このことから、私たちは「しもべとしての志」を持つことが何を意味するのかを考える際に、自分自身の立場や役割を見つめ直す必要があります。有力者や影響力を持つ者にとって、それは謙虚に他者に仕え、自らの特権を手放し、他者のために尽くすことです。これこそが、イエスが求めた「僕としての姿勢」です。しかし、弱者に対しては、まず彼らの苦しみを取り除き、支えとなり、自由と尊厳を与えることが重要です。神の愛は、全ての人に対して適切な形で表現されるべきだからです。

 

聖母マリアのように「見なさい、私は主のはしためです」と応えることができる私たちは、神に従う僕であると同時に、他者を愛し、仕える使命を負っています。
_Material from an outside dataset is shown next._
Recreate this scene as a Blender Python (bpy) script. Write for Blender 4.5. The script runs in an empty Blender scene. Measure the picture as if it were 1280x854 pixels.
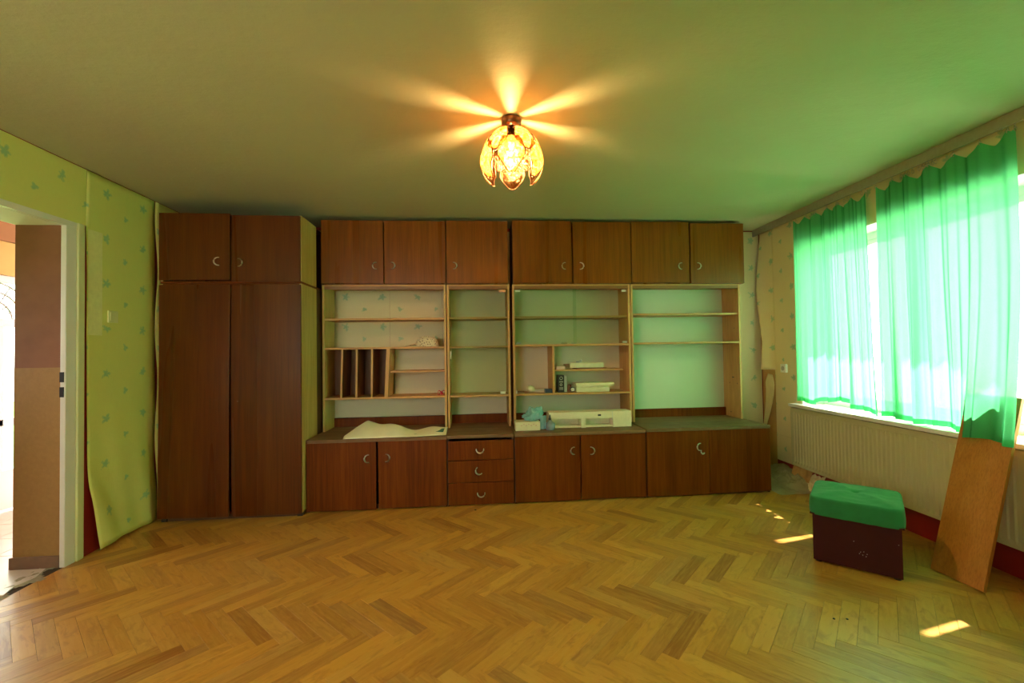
import bpy, bmesh, math, random
from mathutils import Vector, Matrix
random.seed(7)
SC = bpy.context.scene
COL = SC.collection
PI = math.pi

# ------------------------------------------------------------------ camera, world, sun, exposure
cd = bpy.data.cameras.new('camera'); cam = bpy.data.objects.new('camera', cd); COL.objects.link(cam)
cd.sensor_width = 36.0; cd.lens = 548.0/1280*36; cd.clip_start = 0.02; cd.clip_end = 200
YAW, PIT, ROL = .0842, .0203, -.0149
cw = Vector((math.sin(YAW)*math.cos(PIT), math.cos(YAW)*math.cos(PIT), math.sin(PIT)))
cr = Vector((math.cos(YAW), -math.sin(YAW), 0)); cu = cr.cross(cw)
cr2 = cr*math.cos(ROL)+cu*math.sin(ROL); cu2 = -cr*math.sin(ROL)+cu*math.cos(ROL)
m = Matrix((cr2, cu2, -cw)).transposed().to_4x4(); m.translation = (0, 0, 1.328)
cam.matrix_world = m
SC.camera = cam

WORLD_STR = 6.2
SUN_STR = 15.0
BULB = 285.0
SC.view_settings.view_transform = 'Standard'
SC.view_settings.look = 'None'
SC.view_settings.gamma = 1.0
SC.view_settings.use_curve_mapping = False
SC.view_settings.exposure = 0.85
wd = bpy.data.worlds.new('daylight'); SC.world = wd; wd.use_nodes = True
bgn = wd.node_tree.nodes['Background']
bgn.inputs[0].default_value = (1.0, 0.97, 0.88, 1); bgn.inputs[1].default_value = WORLD_STR
sd = bpy.data.lights.new('sun', 'SUN'); sun = bpy.data.objects.new('sun', sd); COL.objects.link(sun)
sd.energy = SUN_STR; sd.angle = math.radians(0.9); sd.color = (1.0, 0.93, 0.80)
sun.rotation_euler = Vector((-1.0, -0.22, -1.22)).to_track_quat('-Z', 'Y').to_euler()
sun.location = (6, 4, 6)
SC.cycles.use_denoising = True
try:
    SC.cycles.denoiser = 'OPENIMAGEDENOISE'
except Exception:
    pass
SC.cycles.max_bounces = 10; SC.cycles.diffuse_bounces = 6; SC.cycles.transparent_max_bounces = 16
SC.cycles.transmission_bounces = 8; SC.cycles.sample_clamp_indirect = 6.0
SC.cycles.caustics_reflective = False; SC.cycles.caustics_refractive = False

# ------------------------------------------------------------------ material helpers
class NT:
    def __init__(s, name):
        s.m = bpy.data.materials.new(name); s.m.use_nodes = True
        s.t = s.m.node_tree; s.n = s.t.nodes; s.l = s.t.links
        s.n.clear(); s.out = s.n.new('ShaderNodeOutputMaterial')
    def new(s, typ, **kw):
        n = s.n.new('ShaderNode'+typ)
        for k, v in kw.items(): setattr(n, k, v)
        return n
    def put(s, sock, v):
        if isinstance(v, bpy.types.NodeSocket): s.l.new(v, sock)
        elif v is not None:
            if hasattr(sock.default_value, '__len__') and not hasattr(v, '__len__'): v = (v,)*len(sock.default_value)
            if hasattr(sock.default_value, '__len__') and len(sock.default_value) == 4 and len(v) == 3: v = (*v, 1)
            sock.default_value = v
    def math(s, op, a, b=None, c=None, clamp=False):
        n = s.new('Math', operation=op); n.use_clamp = clamp
        s.put(n.inputs[0], a)
        if b is not None: s.put(n.inputs[1], b)
        if c is not None: s.put(n.inputs[2], c)
        return n.outputs[0]
    def mix(s, f, a, b, typ='MIX'):
        n = s.new('Mix', data_type='RGBA', blend_type=typ)
        s.put(n.inputs[0], f); s.put(n.inputs[6], a); s.put(n.inputs[7], b)
        return n.outputs[2]
    def coord(s, which='Object'):
        return s.new('TexCoord').outputs[which]
    def geo(s): return s.new('NewGeometry').outputs['Position']
    def mapping(s, v, scale=(1, 1, 1), loc=(0, 0, 0), rot=(0, 0, 0)):
        n = s.new('Mapping'); s.put(n.inputs[0], v); n.inputs['Scale'].default_value = scale
        n.inputs['Rotation'].default_value = rot
        s.put(n.inputs['Location'], loc)
        return n.outputs[0]
    def noise(s, v, scale=5, detail=3, rough=.5, dist=0, col=False):
        n = s.new('TexNoise'); s.put(n.inputs['Vector'], v); n.inputs['Scale'].default_value = scale
        n.inputs['Detail'].default_value = detail; n.inputs['Roughness'].default_value = rough
        n.inputs['Distortion'].default_value = dist
        return n.outputs[1 if col else 0]
    def ramp(s, f, stops):
        n = s.new('ValToRGB'); s.put(n.inputs[0], f); e = n.color_ramp.elements
        while len(e) > 1: e.remove(e[-1])
        for i, (p, c) in enumerate(stops):
            el = e[0] if i == 0 else e.new(p)
            el.position = p; el.color = (*c, 1) if len(c) == 3 else c
        return n.outputs[0]
    def sep(s, v):
        n = s.new('SeparateXYZ'); s.put(n.inputs[0], v); return n.outputs
    def comb(s, x, y, z):
        n = s.new('CombineXYZ'); s.put(n.inputs[0], x); s.put(n.inputs[1], y); s.put(n.inputs[2], z); return n.outputs[0]
    def bump(s, h, strength=.3, dist=.01):
        n = s.new('Bump'); s.put(n.inputs['Height'], h); n.inputs['Strength'].default_value = strength
        n.inputs['Distance'].default_value = dist; return n.outputs[0]
    def pbr(s, color, rough=.5, metal=0, normal=None, spec=None, coat=None, **kw):
        p = s.new('BsdfPrincipled'); s.put(p.inputs['Base Color'], color); s.put(p.inputs['Roughness'], rough)
        p.inputs['Metallic'].default_value = metal
        if spec is not None: p.inputs['Specular IOR Level'].default_value = spec
        if coat is not None: p.inputs['Coat Weight'].default_value = coat; p.inputs['Coat Roughness'].default_value = .25
        if normal is not None: s.put(p.inputs['Normal'], normal)
        for k, v in kw.items(): s.put(p.inputs[k.replace('_', ' ')], v)
        s.l.new(p.outputs[0], s.out.inputs[0]); s.p = p
        return s.m

def plain(name, col, rough=.5, metal=0, nscale=30, amt=.12, bump=0, **kw):
    n = NT(name); v = n.coord()
    f = n.noise(v, nscale, 3)
    c = n.mix(n.math('MULTIPLY', f, 1.0), tuple(x*(1-amt) for x in col), tuple(min(1, x*(1+amt)) for x in col))
    nb = n.bump(f, bump, .004) if bump else None
    return n.pbr(c, rough, metal, nb, **kw)

def wood(name, c0, c1, c2, rough=.35, grain=(38, 38, 1.6), coat=None, wear=0, axis_swap=False, spec=None):
    n = NT(name); v = n.coord()
    oi = n.new('ObjectInfo').outputs['Random']
    off = n.math('MULTIPLY', oi, 31.0)
    sc = grain
    vv = n.mapping(v, sc, n.comb(off, off, off))
    g = n.noise(vv, 1.0, 5, .6, .3)
    vb = n.mapping(v, tuple(x*.16 for x in sc), n.comb(off, 0, off))
    b = n.noise(vb, 1.0, 2, .5, .6)
    f = n.math('ADD', n.math('MULTIPLY', g, .6), n.math('MULTIPLY', b, .4))
    col = n.ramp(f, [(.3, c0), (.5, c1), (.7, c2)])
    fine = n.noise(n.mapping(v, (sc[0]*5, sc[1]*5, sc[2]*2.5)), 1, 2)
    col = n.mix(n.math('MULTIPLY', n.math('SUBTRACT', .55, fine, clamp=True), 1.2), col, tuple(x*.45 for x in c0))
    if wear:
        w = n.noise(v, 9, 5, .65)
        wm = n.math('MULTIPLY', n.math('SUBTRACT', w, .5, clamp=True), 6*wear, clamp=True)
        col = n.mix(wm, col, (.23, .17, .10))
    rr = n.math('ADD', rough-.07, n.math('MULTIPLY', b, .16))
    return n.pbr(col, rr, 0, n.bump(fine, .12, .002), coat=coat, spec=spec)

M = {}
M['ceiling'] = (lambda n: n.pbr(
    n.mix(n.noise(n.geo(), 1.3, 4, .6), (.475, .455, .26), (.545, .52, .31)), .9, 0,
    n.bump(n.math('ADD', n.noise(n.mapping(n.geo(), (1.5, 4, 3), rot=(0, 0, .9)), 2.2, 6, .65),
                  n.math('MULTIPLY', n.noise(n.geo(), 26, 5, .7), .5)), .32, .014)))(NT('ceiling_plaster'))

def wallpaper(name, base, base2, axis, gap=.34, rowh=.32, ph=(0, 0), k=.72):
    """pale paper with staggered little teal leaf sprigs (flat print)"""
    n = NT(name); P = n.geo(); x, y, z = n.sep(P)
    h = y if axis == 'y' else x
    col = n.mix(n.noise(P, 2.2, 4, .6), base, base2)
    fine = n.noise(n.mapping(P, (160, 160, 25)), 1, 2)
    col = n.mix(n.math('MULTIPLY', fine, .22), col, tuple(c*.72 for c in base))
    total = None
    for (ou, ov, r, pet) in ((0, 0, .036, 2.5), (.5, .42, .026, 1.5)):
        u = n.math('SUBTRACT', n.math('FRACT', n.math('ADD', n.math('DIVIDE', h, gap), ou+ph[0])), .5)
        w = n.math('SUBTRACT', n.math('FRACT', n.math('ADD', n.math('DIVIDE', z, rowh), ov+ph[1])), .5)
        r *= k
        U = n.math('MULTIPLY', u, gap); W = n.math('MULTIPLY', w, rowh)
        d = n.math('SQRT', n.math('ADD', n.math('MULTIPLY', U, U), n.math('MULTIPLY', W, W)))
        a = n.math('ARCTAN2', W, U)
        rad = n.math('MULTIPLY', n.math('ADD', .50, n.math('MULTIPLY', .50, n.math('ABSOLUTE', n.math('COSINE', n.math('MULTIPLY', a, pet))))), n.math('MULTIPLY', r*1.9, n.noise(P, 28, 1)))
        inner = n.math('GREATER_THAN', rad, d)
        glow = n.math('MULTIPLY', n.math('GREATER_THAN', n.math('MULTIPLY', rad, 1.45), d), .35)
        t = n.math('MAXIMUM', n.math('MULTIPLY', inner, .62), glow)
        total = t if total is None else n.math('MAXIMUM', total, t)
    brk = n.math('ADD', .55, n.math('MULTIPLY', n.noise(P, 90, 2), .8), clamp=True)
    col = n.mix(n.math('MULTIPLY', total, brk), col, (.12, .46, .26))
    return n.pbr(col, .75, 0, n.bump(n.math('ADD', fine, n.math('MULTIPLY', n.noise(P, 7, 3), 2)), .12, .006))
M['paper_left'] = wallpaper('leaf_print_paper_left', (.78, .78, .22), (.70, .70, .18), 'y', ph=(-.32, -.27), k=.72)  # one paper on three walls; the light on each is put into its colours
M['paper_back'] = wallpaper('leaf_print_paper_back', (.86, .79, .50), (.80, .72, .42), 'x', gap=.36, rowh=.30, ph=(.1, .2))
M['paper_right'] = wallpaper('leaf_print_paper_right', (.88, .74, .42), (.82, .64, .32), 'y', gap=.30, rowh=.30, ph=(.0, .1))
M['paper_patch'] = plain('pale_paper_patch', (.80, .78, .34), .8, bump=.1)
M['paper_reverse'] = plain('paper_reverse', (.86, .74, .42), .85, nscale=12, bump=.2)
M['red_paint'] = plain('red_wall_paint', (.30, .012, .010), .5, nscale=6, amt=.3)
M['bare_plaster'] = plain('bare_plaster', (.58, .33, .12), .9, nscale=8, amt=.25, bump=.3)
M['rear_wall'] = plain('rear_wall_paint', (.66, .62, .36), .9, nscale=4)
DK = ((.10, .020, .001), (.165, .036, .002), (.23, .056, .004))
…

しかし、それは単なる自己犠牲や従順ではなく、神の愛に基づいた自由であり、他者への真の奉仕です。神が私たちに求めているのは、与えられた役割を無理なく全うしつつも、互いに愛を持って支え合う生き方です。

 

今日の一日、私たちが自分の立場を見つめ直し、神の僕としての使命を果たすために、謙虚な心と愛を持って進むことができますように。神の愛が私たちを導き、すべての人を照らす光となるように祈りましょう。